Racketeering Act Six: Cooper committed the June 26, 1997, armed robbery of the Rollingcrest-Chillum Community Center in Hyattsville, Maryland. In that incident, Cooper entered the community center in the middle of the afternoon, pointed two handguns at the employees in the office and got away with approximately $5,000 in cash that was in the office.

Racketeering Act Seven: Cooper committed the July 6, 1997, attempted robbery and triple murder at the Starbucks Coffee shop in Georgetown. Cooper admitted that he entered the shop after closing time and killed three Starbucks employees in an unsuccessful attempt to steal the proceeds that had accumulated over the holiday weekend.
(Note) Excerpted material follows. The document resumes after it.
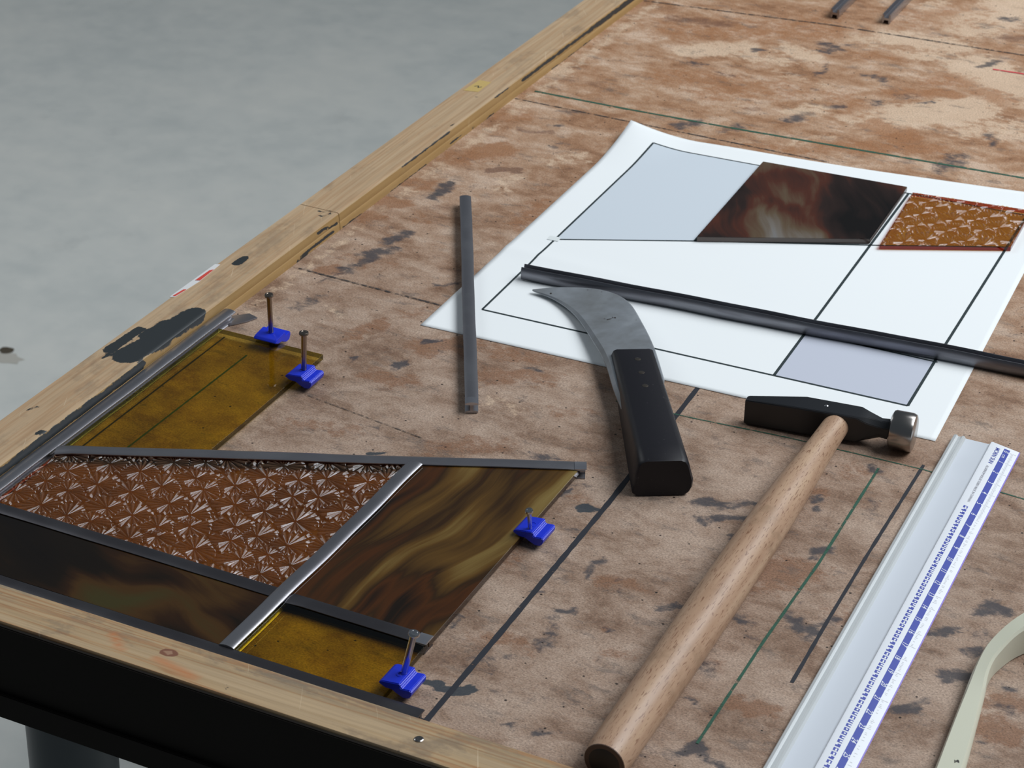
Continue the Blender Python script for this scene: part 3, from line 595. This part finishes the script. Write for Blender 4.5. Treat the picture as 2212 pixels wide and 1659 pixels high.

Racketeering Act Eight: Cooper conspired with two other persons to commit armed robberies at the Tire Town store in Beltsville, Maryland and the Salon En Vogue hair salon in Hyattsville, Maryland. Cooper and his confederates drove to those businesses with the intention of robbing them, but aborted their plans at the last minute.

In announcing the guilty plea and life without parole sentence, United States Attorney Lewis, Assistant Director Carter and Chief Ramsey praised the joint investigative efforts of the Metropolitan Police Department, the Federal Bureau of Investigation, and the Prince George's County Police Department. They also expressed appreciation for the assistance provided by the Maryland State's Attorneys for Prince George's County and Montgomery County, and the District Attorney for Dauphin County, Pennsylvania. They specifically cited Detectives James Trainum and Tony Patterson of the Metropolitan Police Department and Special Agent Brad Garrett of the Federal Bureau of Investigation for their exceptional and sustained efforts in investigating and building the case that led to today's guilty plea.

Lastly, they commended Assistant United States Attorneys Robert S. Mueller III (currently the United States Attorney for the Northern District of California), Kenneth L. Wainstein, and Mary Incontro, paralegal Philip Aronson and the other members of the United States Attorney's Office Superior Court Division who oversaw the investigation and prosecution of this case.